6th September - Corinth Canal & Epidavros

On 3rd September, exactly a year to the day since we arrived in the Ionian at Lakka, we transited the Corinth Canal and crossed over in the Aegean. We are now in the Saronic gulf!

It was awesome to motor through the narrow cutting with the limestone walls towering a hundred metres above us. Definitely a once-in-a-lifetime experience. Our passage went very smoothly – we had only a 15 minute wait to be allowed in (you can wait up to 3 hours); a freighter and a superyacht went ahead of us and two yachts went behind – one of them Cleophea. The best bit was we could record the moment as we took pictures of each other as we went through. Three miles and 185 euros later, we emerge into the Saronic- and it’s not even lunch-time!

We motor into a light headwind down the coast to berth bows-to at George’s taverna in Korfos, an almost landlocked bay 16 miles to the south of the canal. We celebrate the day’s big milestone over dinner with Mike and Corinne that evening.

Korfos turned out to be very sheltered but we’ve twice regretted our choice of harbour in the last week and have some damage to show for it. If we’re going to be berthed on a quay in future, we’ll be picking the harbour very carefully. The pilot says that Kiato harbour (our last port of call before the Corinth canal) is dangerous in an easterly, and guess what we got? A 15 knot breeze blowing from the east for less than two hours on the evening we were there kicked up a churning maelstrom in the harbour that was truly frightening. Standing beside the boat – it was too uncomfortable to stay onboard - we prayed our fenders would take the strain as Makarma pitched and bucked alongside the concrete quay.

Our next harbour on from Korfos was also open to the east. You’d think we’d have learned from our Kiato experience. But the pilot is reassuring about the good shelter at Palaia Epidavros, and it’s the closest harbour to the ancient Greek theatre at Epidavros which we were keen to see. Guess what? The late afternoon SE sea breeze kicked up a vicious little swell which rolled into the harbour and piled against all of us moored on the quay. Because we go bows-to, we were pitching worse than the other boats. For most of the evening our bow was hurtling up and down by more than two metres – with the concrete quay alarmingly close just in front of us. At 10pm it started to hose with rain. Our Danforth anchor and chum combination held well, but our friends in Cleophea were not so lucky. They abandoned the quay to anchor in the bay - something we now regret not doing ourselves, as sometime during the ghastly episode a section of our teak toe-rail got smashed – we’re not sure how.

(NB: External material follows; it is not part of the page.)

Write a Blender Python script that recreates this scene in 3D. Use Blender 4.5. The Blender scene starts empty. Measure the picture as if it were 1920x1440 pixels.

It was calm the next morning when we made an early start to catch the bus to Ancient Epidavros. We were the first visitors into the site and for a magical twenty minutes or so we had the magnificent theatre to ourselves.

Epidavros was a centre for healing, a religious sanctuary and it hosted athletic and musical/theatrical festivals. The classical theatre is the best preserved building on the site. Indeed it’s one of the best preserved Classical buildings in Greece, and is still in use today for performances of plays and concerts. Its almost perfect acoustics allow all 14,000 spectators to hear the slightest whisper from the stage.

The sanctuary temples, the stadium and the sanatorium have not fared so well over the years.

There’s little to see apart from ruins, although extensive restoration work is going on. It is hard to imagine now that the site was the Lourdes of its day with people coming from miles around to be cured of their ailments.

Anxious to avoid a repetition of the previous evening, the minute we got back to the harbour, we left to follow Mike and Corinne to Methana. The wind was kind and gave us a fast passage for the 20 miles to get there. Methana harbour is in a completely enclosed basin that is sheltered from all directions. The only drawback gets up your nose the moment you negotiate your way through the narrow entrance. Methana sits on an extinct volcano. Sulphur springs still bubble to the surface here, turning the water a milky green colour and giving off an all-pervasive smell of rotten eggs.

We don’t mind the smell or the water colour - it’s just a great relief to feel completely secure. Beside the harbour is a spa where elderly arthritic Greek ladies take the waters for relief from their aches and pains. Corinne and Cathy join them to bob up and down in the smelly water.